Even the Rev. Calvin O. Butts III, the pastor of Abyssinian Baptist Church in Harlem, who tangled frequently with Mr. Koch over what he felt was the mayor’s insensitivity to African-Americans, said Mr. Koch was the right mayor for his time.
“If you’ve got to have a mayor for New York City, you need a guy like Ed Koch because he’s a rough-and-tumble kind of guy who speaks up and fights back,” he said.
Berger doesn't convey how radical Butts really is. Here he is, talking about Republicans in the Contract With America days of 1995: "Yes Bob Dole, Phil Gramm, you are the enemy. Yes Clarence Thomas, you poor confused fellow, you are the enemy, and we are determined to turn you around, and if we don't, you are leading our country to a racial confrontation that we will all be the poorer for."
Berger hammered Koch on race, bizarrely suggesting he bore some responsibility for white-on-black "hate crimes."
On the ledger’s deficit side, experts say Mr. Koch needlessly antagonized African-American New Yorkers and allowed his reputation for let-the-chips-fall-where-they-may integrity to be tarnished by corruption scandals that started in the Parking Violations Bureau and raised questions about his alliances with political bosses. Together, those failures might have cost him a fourth term.
....
From the beginning, Mr. Koch frequently found himself at loggerheads with black ministers and politicians. The Sydenham closing stirred enormous resentment in Harlem. So did Mr. Koch’s abrasive style, which led him to call antipoverty organizers who were abusing the system “poverty pimps.” He might also have realized that more than a few of his white supporters appreciated such tough talk.
....
Mr. Koch also suffered because of racially charged episodes that sprang up on his watch: the 1984 shooting death of a 66-year-old black woman, Eleanor Bumpurs, by a white police officer during an eviction; the 1986 beating of three black men by a white gang in Howard Beach, Queens; the shooting death of Yusuf K. Hawkins by white youths weeks before the 1989 election.
Despite his condemnation of the mob beatings, it was hard to tamp down a sense among blacks that his public rhetoric -- in the 1988 presidential campaign, for example, he said Jews would be “crazy” to vote for Jesse Jackson because of his “Hymietown” slur about New York and his support for a Palestinian homeland -- may have helped foster an atmosphere in which some young whites felt emboldened to commit such assaults.
Also offensive is the idea that Koch needed to get in the good graces of the racially inflammatory Sharpton and Butts "to redeem himself" racially. Sharpton in particular has no place in a story on racial redemption. In 1995 he led a protest against a Harlem store, Freddy's Fashion Mart, owned by a Jewish tenant who was trying to evict a black-owned record store.
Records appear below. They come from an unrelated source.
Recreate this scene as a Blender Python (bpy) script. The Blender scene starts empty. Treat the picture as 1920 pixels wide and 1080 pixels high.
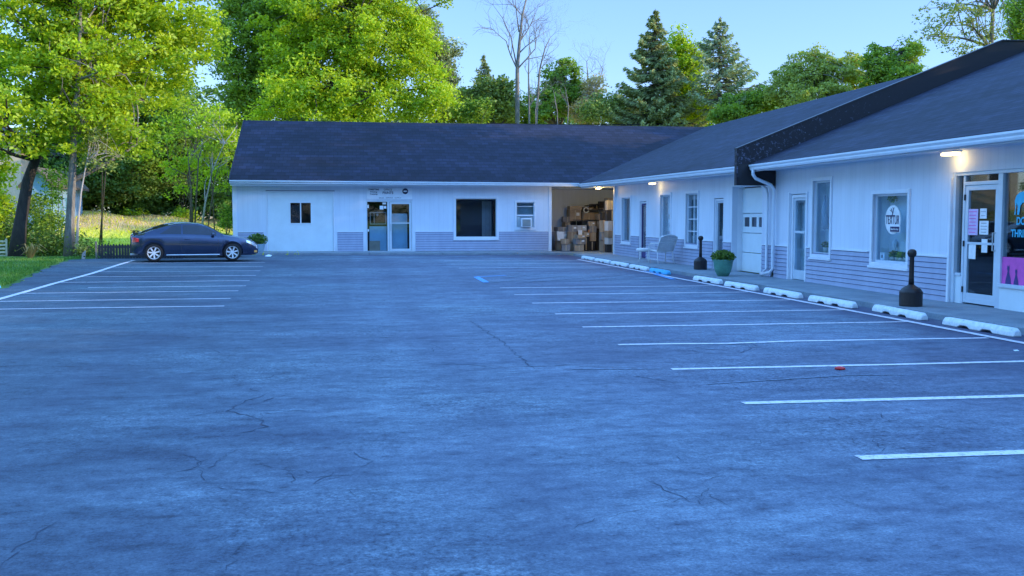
import bpy, bmesh, math, random
import numpy as np
from mathutils import Vector, Matrix
R = math.radians
rng = np.random.default_rng(7)
random.seed(7)
COL = bpy.context.collection
SC = bpy.context.scene

# ------------------------------------------------------------------ camera
FPX, CH = 1910.0, 1.62
YAW, PIT = math.atan(304/1910), math.atan(134/1910)
cam = bpy.data.cameras.new('camera'); camo = bpy.data.objects.new('camera', cam); COL.objects.link(camo)
camo.location = (0, 0, CH); camo.rotation_euler = (math.pi/2-PIT, 0, -YAW)
cam.sensor_width = 36; cam.lens = 36*FPX/1920; cam.clip_end = 3000; cam.clip_start = .05
SC.camera = camo
_F = Vector((math.sin(YAW)*math.cos(PIT), math.cos(YAW)*math.cos(PIT), -math.sin(PIT)))
_R = Vector((math.cos(YAW), -math.sin(YAW), 0)); _U = _R.cross(_F)
def ray(x, y): return _F*FPX+_R*(x-960)-_U*(y-540)
def at(x, y, Y):            # the point of a surveyed direction at depth Y
    d = ray(x, y); return Vector((0, 0, CH))+d*(Y/d.y)
def on_ground(x, y, z=0):
    d = ray(x, y); return Vector((0, 0, CH))+d*((z-CH)/d.z)

# ------------------------------------------------------------------ materials
MATS = {}
def new_mat(name):
    m = bpy.data.materials.new(name); m.use_nodes = True
    nt = m.node_tree; b = nt.nodes['Principled BSDF']; MATS[name] = m
    return m, nt, b
def N(nt, t, **kw):
    n = nt.nodes.new(t)
    for k, v in kw.items(): setattr(n, k, v)
    return n
def L(nt, a, b): nt.links.new(a, b)
def pos(nt, scale=(1, 1, 1), rot=(0, 0, 0)):
    g = N(nt, 'ShaderNodeNewGeometry'); m = N(nt, 'ShaderNodeMapping')
    m.inputs['Scale'].default_value = scale; m.inputs['Rotation'].default_value = rot
    L(nt, g.outputs['Position'], m.inputs[0]); return m.outputs[0]
def noise(nt, vec, scale, detail=5, rough=.6):
    n = N(nt, 'ShaderNodeTexNoise'); n.inputs['Scale'].default_value = scale
    n.inputs['Detail'].default_value = detail; n.inputs['Roughness'].default_value = rough
    L(nt, vec, n.inputs['Vector']); return n.outputs['Fac']
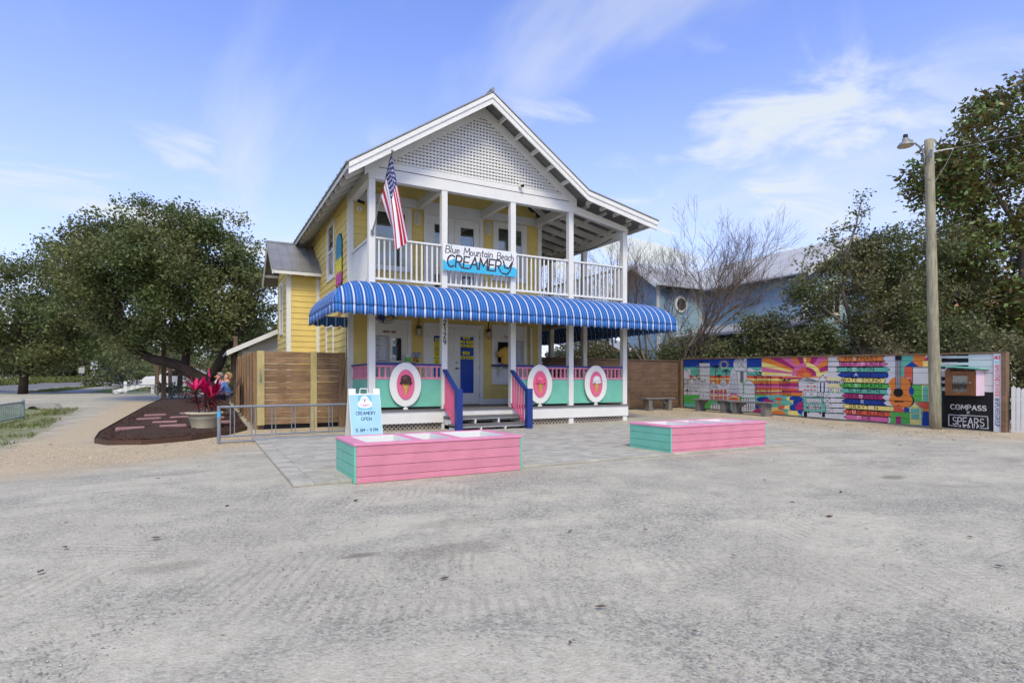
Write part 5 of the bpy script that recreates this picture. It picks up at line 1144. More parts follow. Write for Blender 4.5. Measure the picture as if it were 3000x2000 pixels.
SL = [(-1.43, 15.25, 'pink stepping slab lying farthest out toward the gravel path'), (-.62, 15.55, 'pink stepping slab just behind the one at the bed tip'), (-.85, 16.9, 'broad pink stepping slab in the middle of the mulch bed'), (.02, 16.65, 'pink stepping slab half hidden by the clay pot rim'), (-1.30, 18.4, 'thin pink stepping slab near the far bed edge'), (-.55, 18.6, 'pink stepping slab in the third row of the bed'), (.25, 18.0, 'pink stepping slab by the potted plant stems'), (-1.25, 19.9, 'pink stepping slab in the last row along the bed edge'), (-.35, 20.3, 'pink stepping slab in the last row toward the chairs'), (.33, 16.25, 'pink stepping slab behind the pot beside the rack')]
for k, (x, y, lb) in enumerate(SL):
    z = gz(x, y) + .10; a = rr.uniform(-.1, .35); s_ = MB(); ca_, sa_ = math.cos(a), math.sin(a)
    P_ = lambda u, v, w: (x + u * ca_ - v * sa_, y + u * sa_ + v * ca_, z + w + .012 * u); s_.hexa([P_(-.27, -.15, -.03), P_(.27, -.15, -.03), P_(.27, .15, -.03), P_(-.27, .15, -.03), P_(-.27, -.15, .045), P_(.27, -.15, .045), P_(.27, .15, .045), P_(-.27, .15, .045)])
    tag(s_.build('stepping_stone', M['slab'], None, bevel=.008), lb, 'paving slab', 'pink stepping slabs in the mulch bed')

# ---- potted cordyline
M['clay'] = paint('cream_plastic_pot', S(196, 184, 152), .7, .08, vs=5, dirt=.3, dirtc=S(150, 134, 100))
PC = (.03, 14.95, gz(.03, 14.95) + .09)
pp = thing('potted_plant', 'magenta cordyline plants in a wide cream bowl pot on the mulch', 'plant', PC)
MB().lathe([(.24, -.06), (.27, .02), (.315, .22), (.325, .228), (.322, .24), (.345, .31), (.395, .325), (.40, .36), (.375, .372), (.34, .35), (.33, .31)], 32, PC).build('pot', M['clay'], pp, smooth=True); MB().lathe([(.0, .30), (.335, .31)], 20, PC).build('soil', M['mulch'], pp)
tl_ = [leafmat('cordyline_pink', S(232, 30, 120), S(205, 16, 92), .35, .35, ns=6), leafmat('cordyline_dark', S(128, 30, 52), S(92, 52, 48), .3, .4, ns=6), leafmat('cordyline_crimson', S(190, 18, 76), S(150, 14, 62), .3, .35, ns=6)]
rc = random.Random(8)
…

Sharpton claimed "We will not stand by and allow them to move this brother so that some white interloper can expand his business." Months later a protestor entered Freddy's with a gun and set it on fire, killing seven people.
Yet Berger set Sharpton up as the arbiter of racial civility.
Still, Mr. Koch seemed to redeem himself in his post-mayoralty. The Rev. Al Sharpton Jr. became a friend, and Mr. Butts, who once said Mr. Koch was “worse than a racist, he was an opportunist,” said last week: “I never got the impression that he was a racist. He had his prejudices like everybody else and he allowed his temper and his I-know-what’s-best-for-everybody attitude to get in the way of sound judgment.”